Chile’s competition watchdog, Fiscalía Nacional Económica (FNE), has approved a joint venture between state-run copper major Codelco and SQM, a top lithium producer.
The cooperation, which aims to increase lithium production in the Atacama salt flats, is a key component of Chile’s strategic drive into the thriving battery metal business.
The statement noted that the local FNE regulator’s approval adds to clearances already granted by authorities in the European Union, Brazil, Japan, South Korea, and Saudi Arabia.
However, the deal remains subject to approval from China’s regulator, which is still pending.
Final approvals are still pending from China and the Nuclear Authority
While the FNE’s approval represents major progress, the agreement has not yet been formalised.
Due to lithium’s strategic and radioactive qualities, China’s antitrust authorities and Chile’s nuclear energy commission (CCHEN) continue to demand key regulatory clearances.
Codelco stated that the full agreement is likely to be completed in the second half of 2025, pending the necessary authorisations.
In addition to these challenges, the joint venture has had to negotiate with local indigenous groups, whose lands and resources are inextricably linked to lithium-rich portions of the Atacama Desert.
Codelco chairman Máximo Pacheco expressed hope in the statement, adding that the engagement with Indigenous organisations is “progressing” and that the FNE’s permission verifies that the project is proceeding as planned.
“We’re really satisfied with the decision because it confirms that the tie-up is moving forward as planned,” said Pacheco.
Cornerstone of Chile’s State-led lithium strategy
The joint venture forms the cornerstone of President Gabriel Boric’s bold strategy to bolster state power over Chile’s lithium resources.
The Boric administration has a new public-private lithium production model, with the state front and centre, with companies like Codelco.

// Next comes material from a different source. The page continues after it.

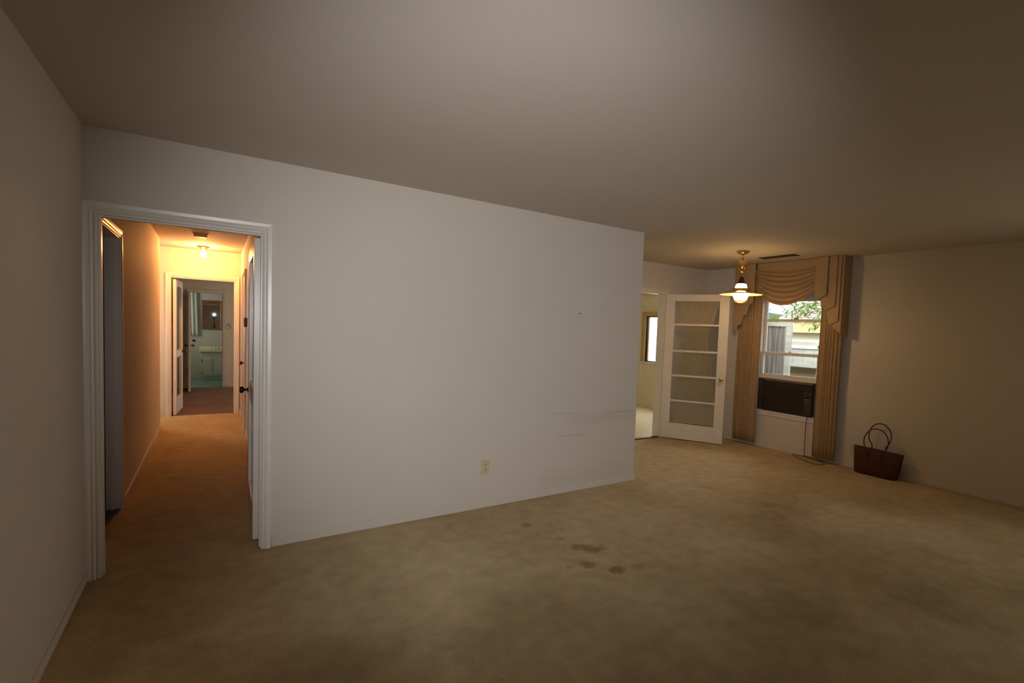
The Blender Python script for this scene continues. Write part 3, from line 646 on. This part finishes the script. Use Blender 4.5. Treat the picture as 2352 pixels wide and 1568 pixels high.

It claims this model will allow for environmental supervision and also enable the country to benefit more from increasing global demand for lithium, especially from the electric vehicle and renewable energy storage sectors.
According to a statement released by the company, the joint venture between Codelco and SQM seeks to dramatically increase lithium production in the Atacama salt flats, with a predicted increase of 300,000 tons of lithium carbonate equivalent (LCE) between 2025 and 2030.
From 2031 to 2060, the goal is to maintain annual production levels of 280,000 to 300,000 tons of LCE.
This ambitious growth will be driven by increased process efficiency, the deployment of breakthrough technologies, and operational optimisation—all while adhering to environmental sustainability targets and limiting brine extraction and inland water usage.
Opposition and Legal Challenges from Tianqi
Despite the momentum, the agreement has encountered opposition. Opposition legislators have criticised the state-led strategy as overly interventionist and lacking transparency.
Furthermore, China’s Tianqi Lithium, a key stakeholder in SQM, has filed legal challenges to the transaction, claiming that it will erode shareholder influence and move control from private investors.
These legal and political constraints have threatened to derail or disrupt the deal, but so far, it has continued to go forward.
If completed, the Codelco-SQM collaboration would cement Chile’s position as a prominent player in the world lithium market, second only to Australia in production.